The Women's International War Crimes Tribunal on Japan's Military Sexual Slavery (Tokyo, 2000) was also a major milestone in "engendering" popular tribunals. This tribunal combined a feminist commitment to exposing previously invisible atrocities of sexual violence (perpetrated by the Japanese military against "comfort women" during World War II) with the methodology of the "People’s Tribunal". Organized by Asian women’s and human rights organizations, the Tribunal took two years to plan while the final judgment took over one year to complete. Sixty-four survivors from throughout the Asia-Pacific region took part in the five-day Hearing, which was viewed bymore than one thousand observers from around the world. The Tribunal heard the testimonies of survivors, academics, and war veterans and received extensive evidence submitted by nine country prosecution teams and two chief prosecutors. The final 200-page judgment issued on in December 2001 found the accused guilty of crimes against humanity.

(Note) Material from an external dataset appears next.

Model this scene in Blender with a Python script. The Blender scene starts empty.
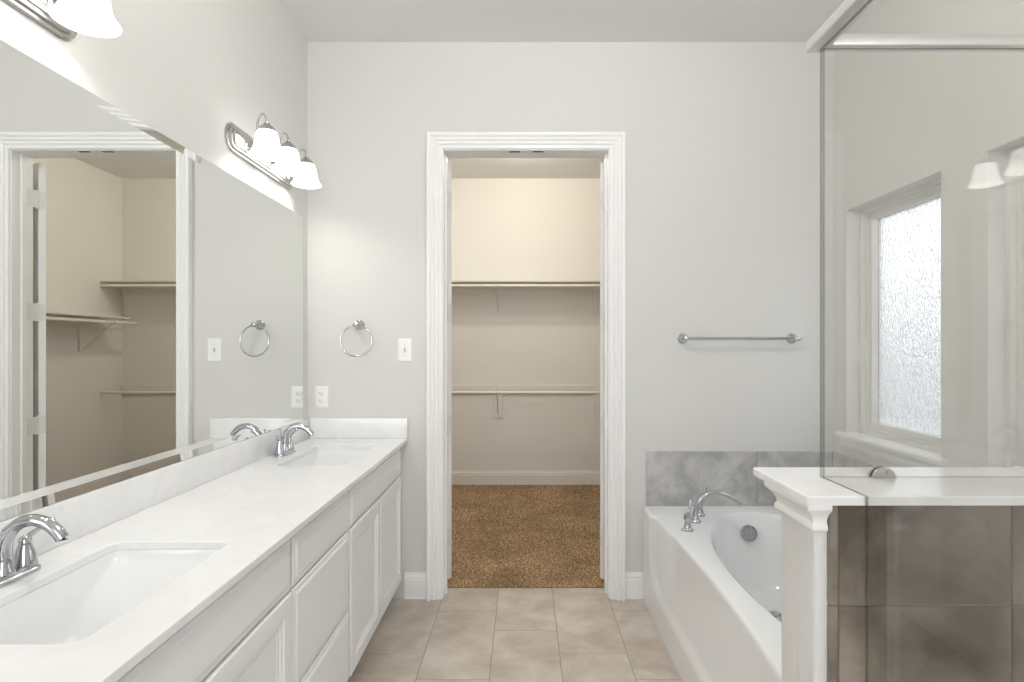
import bpy, bmesh, math, random
from mathutils import Vector, Matrix
PI = math.pi
random.seed(7)
scn = bpy.context.scene
C = scn.collection

# ---------------------------------------------------------------- camera, world, exposure
cam_d = bpy.data.cameras.new('camera'); cam = bpy.data.objects.new('camera', cam_d); C.objects.link(cam)
cam.location = (0, 0, 1.385); cam.rotation_euler = (PI/2, 0, 0)
cam_d.sensor_width = 36; cam_d.lens = 20.0
cam_d.shift_x = -12/1024; cam_d.shift_y = 5/1024
cam_d.clip_start = 0.02
scn.camera = cam
scn.view_settings.view_transform = 'Standard'; scn.view_settings.look = 'None'
scn.view_settings.gamma = 1.0; scn.view_settings.use_curve_mapping = False
scn.view_settings.exposure = 0.32
scn.cycles.use_denoising = True
scn.cycles.max_bounces = 14; scn.cycles.diffuse_bounces = 6; scn.cycles.glossy_bounces = 6
scn.cycles.transmission_bounces = 10; scn.cycles.transparent_max_bounces = 16
scn.cycles.sample_clamp_indirect = 3.0
scn.cycles.blur_glossy = 1.0
scn.cycles.use_adaptive_sampling = False

world = bpy.data.worlds.new('world'); scn.world = world; world.use_nodes = True
wn = world.node_tree; wn.nodes.clear()
wo = wn.nodes.new('ShaderNodeOutputWorld'); bg = wn.nodes.new('ShaderNodeBackground')
tc = wn.nodes.new('ShaderNodeTexCoord'); sx = wn.nodes.new('ShaderNodeSeparateXYZ')
cr = wn.nodes.new('ShaderNodeValToRGB')
cr.color_ramp.elements[0].position = 0.0; cr.color_ramp.elements[0].color = (0.96, 0.97, 0.98, 1)
cr.color_ramp.elements[1].position = 0.6; cr.color_ramp.elements[1].color = (0.88, 0.93, 1.0, 1)
wn.links.new(tc.outputs['Generated'], sx.inputs[0]); wn.links.new(sx.outputs['Z'], cr.inputs[0])
wn.links.new(cr.outputs[0], bg.inputs['Color']); bg.inputs['Strength'].default_value = 3.7
wn.links.new(bg.outputs[0], wo.inputs['Surface'])

def area_light(name, loc, rot, sx_, sy_, power, color=(1, 1, 1), shape='RECTANGLE'):
    d = bpy.data.lights.new(name, 'AREA'); d.shape = shape; d.size = sx_
    if shape in ('RECTANGLE', 'ELLIPSE'): d.size_y = sy_
    d.energy = power; d.color = color
    o = bpy.data.objects.new(name, d); o.location = loc; o.rotation_euler = rot; C.objects.link(o)
    return o
BULB, SHADE = 80.0, 2.3
# large soft fill light added behind the camera to brighten the room
area_light('rear_fill_light', (0.1, -1.72, 1.75), (PI/2, 0, 0), 1.9, 1.5, 7, (0.97, 0.985, 1.0))
# fill lamp added below the bathroom ceiling, out of view, and the closet lamp
def point_light(name, loc, rad, power, color):
    d = bpy.data.lights.new(name, 'POINT'); d.shadow_soft_size = rad; d.energy = power; d.color = color
    o = bpy.data.objects.new(name, d); o.location = loc; C.objects.link(o); return o
point_light('bathroom_fill_lamp', (0.15, 1.35, 2.93), 0.10, 34, (1.0, 0.985, 0.96))
point_light('closet_ceiling_lamp', (0.0, 4.50, 2.95), 0.06, 28, (1.0, 0.93, 0.80))

# ---------------------------------------------------------------- materials
def pmat(name, col, rough=0.5, metal=0.0, spec=0.5, coat=0.0):
    m = bpy.data.materials.new(name); m.use_nodes = True
    b = m.node_tree.nodes['Principled BSDF']
    b.inputs['Base Color'].default_value = (*col, 1); b.inputs['Roughness'].default_value = rough
    b.inputs['Metallic'].default_value = metal; b.inputs['Specular IOR Level'].default_value = spec
    b.inputs['Coat Weight'].default_value = coat
    return m
def nt(m): return m.node_tree, m.node_tree.nodes, m.node_tree.links, m.node_tree.nodes['Principled BSDF']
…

Thanks to the work of these and other women’s human rights advocates, gender issues and violations of women’s human rights are being given greater visibility in other “Peoples’ Tribunals” initiatives. For example, the report of the 1997 International Peoples' Tribunal on Human Rights and the Environment: Sustainable Development in the Context of Globalization refers to women’s human rights throughout the judgment. Similarly, the Concerned Citizens' Tribunal - Gujarat 2002 collected extensive oral and written testimonies from survivors, experts, human rights groups, and NGOs – including many women’s groups. Further, the final report of the Gujarat Tribunal has a separate section on violence against women and, in particular, condemns the systematic sexual violence perpetrated against Muslim girls and women in the state of Gujarat as “an instrument for the subjugation and humiliation of a community.”

We hope that this publication will contribute to the ongoing development and use of popular tribunals and hearings as spaces where the voices of survivors and advocates around the world are heard and where the struggle for global rights is advanced.